L’ANDT demande alors si les 3 à 4 années d’expérimentation ne suffisent pas, combien de temps (et surtout avec combien de télétravailleurs) devrons-nous encore attendre pour comprendre que dans la plupart des cas un arrêt de travail est délivré davantage pour l’impossibilité de se rendre au travail que pour l’impossibilité de travailler. Dès l’instant ou le télétravailleur n’a pas ou plus à devoir se déplacer pour « ALLER » travailler, le nombre des arrêts doit effectivement considérablement diminuer, ceci allant bien dans l’objectif de la réduction des dépenses de la sécurité sociale. Cet aspect a d’ailleurs fait l’objet d’échanges musclés en séance.
Mais l’analyse de l’ANDT va beaucoup plus loin. Comme l’association ne cesse de le répéter, le télétravail salarié au domicile n’est pas une bonne chose.
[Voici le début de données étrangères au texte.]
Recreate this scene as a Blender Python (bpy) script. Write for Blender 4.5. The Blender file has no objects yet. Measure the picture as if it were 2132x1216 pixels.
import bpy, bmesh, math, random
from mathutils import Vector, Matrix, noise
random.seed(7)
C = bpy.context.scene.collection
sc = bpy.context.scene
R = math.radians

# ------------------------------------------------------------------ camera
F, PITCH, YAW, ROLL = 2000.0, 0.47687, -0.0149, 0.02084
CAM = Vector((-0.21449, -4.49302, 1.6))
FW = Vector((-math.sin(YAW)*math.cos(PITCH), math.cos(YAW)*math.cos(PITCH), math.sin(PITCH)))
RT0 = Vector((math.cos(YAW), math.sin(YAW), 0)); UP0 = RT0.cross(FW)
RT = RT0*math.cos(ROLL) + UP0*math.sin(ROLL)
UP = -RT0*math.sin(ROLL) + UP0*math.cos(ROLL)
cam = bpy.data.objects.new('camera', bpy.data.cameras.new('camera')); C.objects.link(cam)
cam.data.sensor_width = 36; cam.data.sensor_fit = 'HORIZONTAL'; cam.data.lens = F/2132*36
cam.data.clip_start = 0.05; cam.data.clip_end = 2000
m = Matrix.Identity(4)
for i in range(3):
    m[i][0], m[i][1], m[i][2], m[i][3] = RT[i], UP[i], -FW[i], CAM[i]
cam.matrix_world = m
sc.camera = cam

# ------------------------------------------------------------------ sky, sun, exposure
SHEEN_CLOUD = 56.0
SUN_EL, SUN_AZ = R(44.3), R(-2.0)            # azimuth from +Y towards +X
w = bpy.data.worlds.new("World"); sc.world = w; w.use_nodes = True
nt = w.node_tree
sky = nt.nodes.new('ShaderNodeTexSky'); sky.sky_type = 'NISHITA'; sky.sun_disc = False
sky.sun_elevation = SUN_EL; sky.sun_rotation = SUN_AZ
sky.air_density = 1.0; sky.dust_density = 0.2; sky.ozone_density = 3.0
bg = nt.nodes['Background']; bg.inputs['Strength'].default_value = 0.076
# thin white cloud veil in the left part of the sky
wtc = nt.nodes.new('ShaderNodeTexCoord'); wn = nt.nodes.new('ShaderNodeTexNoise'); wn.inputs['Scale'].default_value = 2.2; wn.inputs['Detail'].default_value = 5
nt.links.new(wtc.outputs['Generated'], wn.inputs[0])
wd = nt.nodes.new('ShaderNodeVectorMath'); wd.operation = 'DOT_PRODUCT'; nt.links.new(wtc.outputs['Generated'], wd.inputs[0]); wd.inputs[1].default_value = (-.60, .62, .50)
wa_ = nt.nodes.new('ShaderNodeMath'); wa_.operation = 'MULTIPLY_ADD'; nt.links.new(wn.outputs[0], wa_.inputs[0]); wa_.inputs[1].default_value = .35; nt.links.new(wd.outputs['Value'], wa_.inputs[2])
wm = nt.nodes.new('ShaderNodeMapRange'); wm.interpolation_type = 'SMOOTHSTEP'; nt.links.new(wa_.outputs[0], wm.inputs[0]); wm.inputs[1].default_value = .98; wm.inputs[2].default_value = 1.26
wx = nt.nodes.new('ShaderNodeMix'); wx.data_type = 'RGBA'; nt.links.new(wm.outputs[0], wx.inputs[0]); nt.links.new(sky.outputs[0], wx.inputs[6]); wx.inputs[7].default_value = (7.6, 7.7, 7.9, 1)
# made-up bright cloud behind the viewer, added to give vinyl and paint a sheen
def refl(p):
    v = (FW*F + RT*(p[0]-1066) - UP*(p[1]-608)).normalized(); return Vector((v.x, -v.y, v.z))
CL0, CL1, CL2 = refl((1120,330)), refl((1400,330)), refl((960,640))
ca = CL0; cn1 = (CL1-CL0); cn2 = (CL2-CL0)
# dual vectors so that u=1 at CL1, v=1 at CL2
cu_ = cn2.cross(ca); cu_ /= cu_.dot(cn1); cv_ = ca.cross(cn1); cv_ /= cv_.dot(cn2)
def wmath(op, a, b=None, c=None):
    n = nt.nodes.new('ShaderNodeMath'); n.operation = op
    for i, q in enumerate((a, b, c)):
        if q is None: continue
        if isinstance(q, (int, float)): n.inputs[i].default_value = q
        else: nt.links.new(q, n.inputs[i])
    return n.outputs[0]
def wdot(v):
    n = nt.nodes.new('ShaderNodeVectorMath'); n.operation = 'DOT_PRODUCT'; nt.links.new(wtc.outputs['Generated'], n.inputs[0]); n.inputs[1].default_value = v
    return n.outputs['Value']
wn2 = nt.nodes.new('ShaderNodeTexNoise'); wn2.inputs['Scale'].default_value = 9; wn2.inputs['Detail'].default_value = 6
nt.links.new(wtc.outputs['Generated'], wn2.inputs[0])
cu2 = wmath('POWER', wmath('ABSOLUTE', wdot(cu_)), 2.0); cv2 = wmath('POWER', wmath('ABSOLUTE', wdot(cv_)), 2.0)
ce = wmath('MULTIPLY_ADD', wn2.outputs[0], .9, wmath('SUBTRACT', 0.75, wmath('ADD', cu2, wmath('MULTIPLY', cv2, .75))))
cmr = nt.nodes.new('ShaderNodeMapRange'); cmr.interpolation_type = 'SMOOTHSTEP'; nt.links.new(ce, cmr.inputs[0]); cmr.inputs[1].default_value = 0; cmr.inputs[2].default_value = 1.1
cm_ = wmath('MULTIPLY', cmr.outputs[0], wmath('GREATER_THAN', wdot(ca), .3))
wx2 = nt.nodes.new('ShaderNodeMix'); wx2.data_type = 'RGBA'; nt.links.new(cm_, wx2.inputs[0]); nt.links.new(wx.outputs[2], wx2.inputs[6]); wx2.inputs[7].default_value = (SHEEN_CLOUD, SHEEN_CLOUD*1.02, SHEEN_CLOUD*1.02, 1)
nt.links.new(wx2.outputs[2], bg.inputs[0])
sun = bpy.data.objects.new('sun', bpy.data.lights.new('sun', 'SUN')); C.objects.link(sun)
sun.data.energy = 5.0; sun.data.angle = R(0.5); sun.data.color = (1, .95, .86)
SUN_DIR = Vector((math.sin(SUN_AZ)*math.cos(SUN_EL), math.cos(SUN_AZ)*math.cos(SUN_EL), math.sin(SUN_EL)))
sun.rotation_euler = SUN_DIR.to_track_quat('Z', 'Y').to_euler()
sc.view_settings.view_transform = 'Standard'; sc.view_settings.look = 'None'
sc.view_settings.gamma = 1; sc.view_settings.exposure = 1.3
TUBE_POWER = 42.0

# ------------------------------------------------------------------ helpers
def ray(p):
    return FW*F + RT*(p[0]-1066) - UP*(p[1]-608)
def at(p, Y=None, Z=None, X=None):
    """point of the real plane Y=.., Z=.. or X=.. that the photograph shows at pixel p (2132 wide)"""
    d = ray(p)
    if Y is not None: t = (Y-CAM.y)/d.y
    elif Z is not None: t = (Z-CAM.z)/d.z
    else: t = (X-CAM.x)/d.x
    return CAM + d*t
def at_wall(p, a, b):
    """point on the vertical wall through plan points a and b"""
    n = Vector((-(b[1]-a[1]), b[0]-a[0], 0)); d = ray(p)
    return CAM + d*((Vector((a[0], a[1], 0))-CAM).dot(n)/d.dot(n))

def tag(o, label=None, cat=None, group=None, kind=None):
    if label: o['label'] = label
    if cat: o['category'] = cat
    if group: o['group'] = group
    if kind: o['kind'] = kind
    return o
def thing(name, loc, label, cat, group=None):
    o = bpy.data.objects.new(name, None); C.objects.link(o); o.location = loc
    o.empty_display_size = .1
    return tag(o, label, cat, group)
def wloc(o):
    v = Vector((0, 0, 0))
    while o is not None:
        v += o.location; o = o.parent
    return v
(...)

Plutôt que de critiquer et de chercher à avancer sans risque (alors que depuis que l’Homme avec un grand H s’est redressé pour marcher sur ses deux jambes, il a pris le risque de tomber), mieux vaudrait s’attaquer au vrai problème de la mise en place d’un réseau dense de télécentres et tiers lieux, parfaitement maillé et implanté partout en France. Un tel réseau mettrait fin à tous ces débats qui font qu’à chaque fois que le télétravail peut avancer de façon significative, il faut systématiquement lui opposer un nouvel obstacle ou ralentisseur.